The Aerodynamic Characteristics Investigation on NACA 0012 Airfoil with Owl’s Wing Serrations for Future Air Vehicle

Abstract

Owls have an incredibly unique ability to fly in silence, and this ability has significant potential to reduce noise pollution from aircraft engines. For decades, researchers have been studying the noise abatement system in conventional aircraft, but only a few of them had looked into the owl’s ability to reduce the aircraft noise level, especially on the serrated wing. The present study aims to investigate the lift and drag coefficient of the serrated wings including leading-edge serrations, trailing-edge serrations, both-edge serrations, and the original/baseline wing model from the NACA 0012 airfoil. The experimental testing was performed in a wind tunnel at Reynolds numbers of 20,000 and 40,000 and angle of attack from 2° to 30°, in 2° angle intervals.
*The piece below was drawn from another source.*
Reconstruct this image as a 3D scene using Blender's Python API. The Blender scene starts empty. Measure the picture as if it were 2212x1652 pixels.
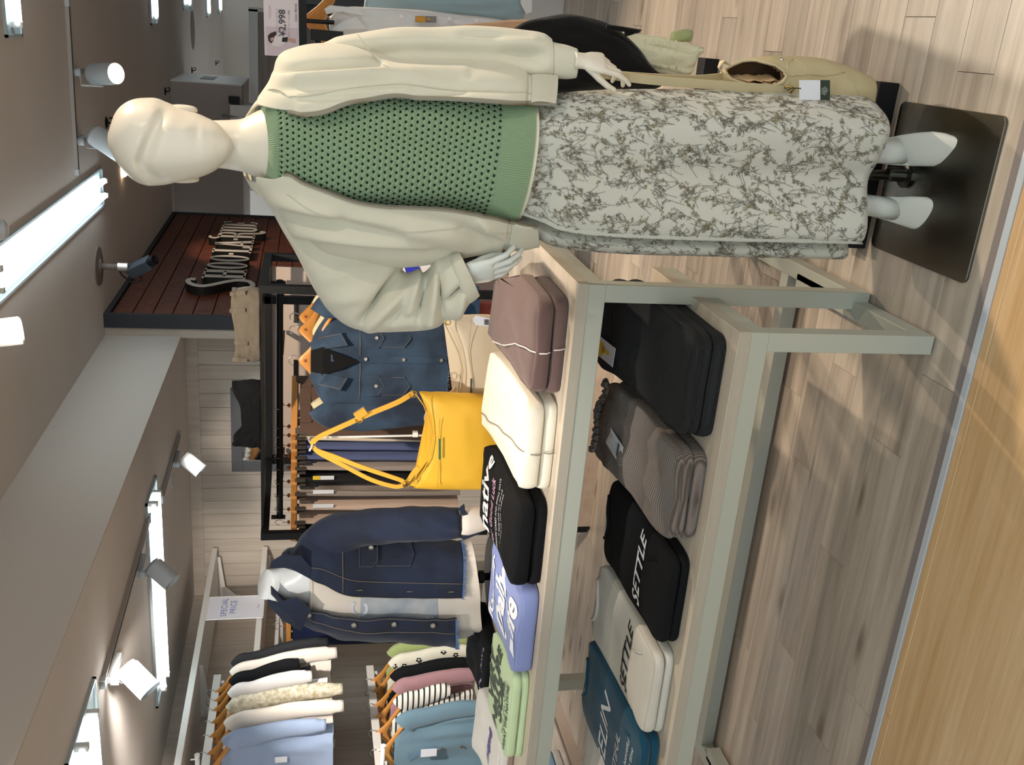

In general, the results showed that each wing model produced a similar lift and drag coefficient profiles, which were proportional to the angle of attack. At Reynolds number of 40,000, the lift coefficient increases from 0.45 to 1.5, as the angle of attack increases from 2° to 24°. Afterward, it decreased as the angle of attack exceeded 24°. According to the data, the trailing-edge serrations model showed the lowest drag coefficient at a Reynolds number of 40,000. Meanwhile, the highest lift coefficient at Reynolds number of 40,000 had been produced by the baseline wing model. This result is beneficial in reducing the noise generation produced by wing structure and at the same time enhancing aerodynamic efficiency.